Même chose. Pep est un grand entraîneur. Cela fait des années que je répète qu’il a tout pour être un excellent directeur technique. Vous pouvez consulter les archives. Je le disais déjà il y a 20 ans !
Quelle relation entretenez-vous avec lui ?
Nous avons travaillé ensemble au Barça et je garde de bons souvenirs de cette époque. Aujourd’hui, nous sommes tous les deux entraîneurs et rivaux, mais cela n’empêche pas le respect.
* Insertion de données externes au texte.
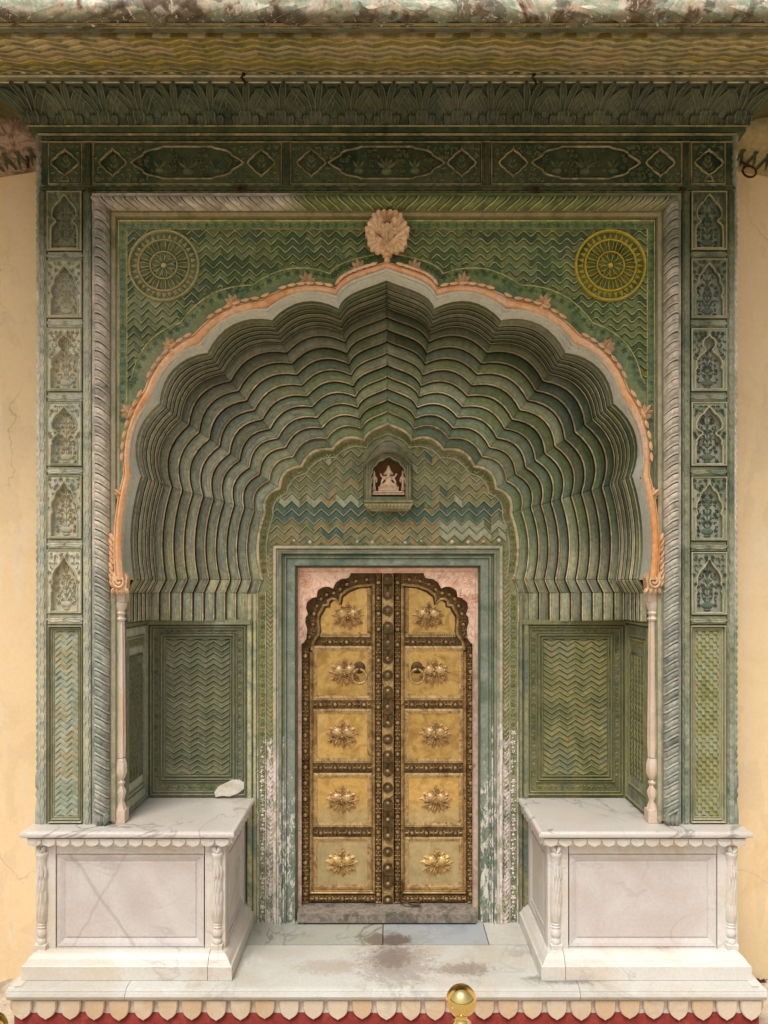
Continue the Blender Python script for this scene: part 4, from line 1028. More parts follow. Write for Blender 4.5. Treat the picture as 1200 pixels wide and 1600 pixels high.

Pour moi, c’est parfait que les choses continuent de bien se passer.
Etes-vous surpris par son succès sur le banc du Barça ?
Non, pas du tout. Quand Pep jouait au Barça et que j’étais technicien, on voyait clairement qu’il allait finir entraîneur. Sur le terrain, il était déjà le bras droit de l’entraîneur. Il aimait bien commander. Il réfléchissait pour les autres. Je savais que le moment venu, il allait devenir un excellent stratège.
Vous avez enterré la hache de guerre avec Xavi ? C’est un joueur avec qui vous aviez de bonnes relations, comme avec Carles Puyol et d’autres Barcelonais…
Je n’ai jamais été en guerre avec Xavi. Nous entretenons de bonnes relations. Au cours d’un match, à chaud, on dit certaines choses, qui s’oublient dès que la tension retombe. Pour moi, Xavi reste un surdoué, un joueur exceptionnel. Je ne l’ai jamais caché. Même chose pour «Puyi». Nous nous entendons bien.
Comment imaginez-vous votre réception au Camp Nou pour le clasico ? Pire ou meilleure que celle que vous a réservée le public milanais à San Siro ?
Le Camp Nou ne me pardonnera jamais d’avoir empêché Barcelone de gagner la Ligue des champions à Santiago Bernabéu. Pour le supporter de Barcelone, je suis persona non grata. Donc je ne peux pas m’attendre à une bonne réception. Mais je vais là-bas pour jouer un match de foot, rien de plus. Comme je dis souvent : si nous gagnons lundi, le lendemain, ce sera mardi. Si nous perdons lundi, le lendemain, ce sera mardi également. Voilà. Il faut juste continuer à travailler et prendre du plaisir quoi qu’il en soit.
Pour conclure, vous évoquez très souvent votre passage au Barça comme technicien et pourtant, vous êtes devenu l’ennemi numéro un du club, avant même de signer au Real Madrid. Comment interprétez-vous cela ?
Ce sont des choses propres au football. J’ai battu le Barça avec Chelsea et ensuite avec l’Inter. Aujourd’hui, j’entraîne le plus grand rival du club. Il n’en faut pas plus. En football, c’est l’histoire récente qui compte, pas le passé lointain. C’est la loi de ce sport.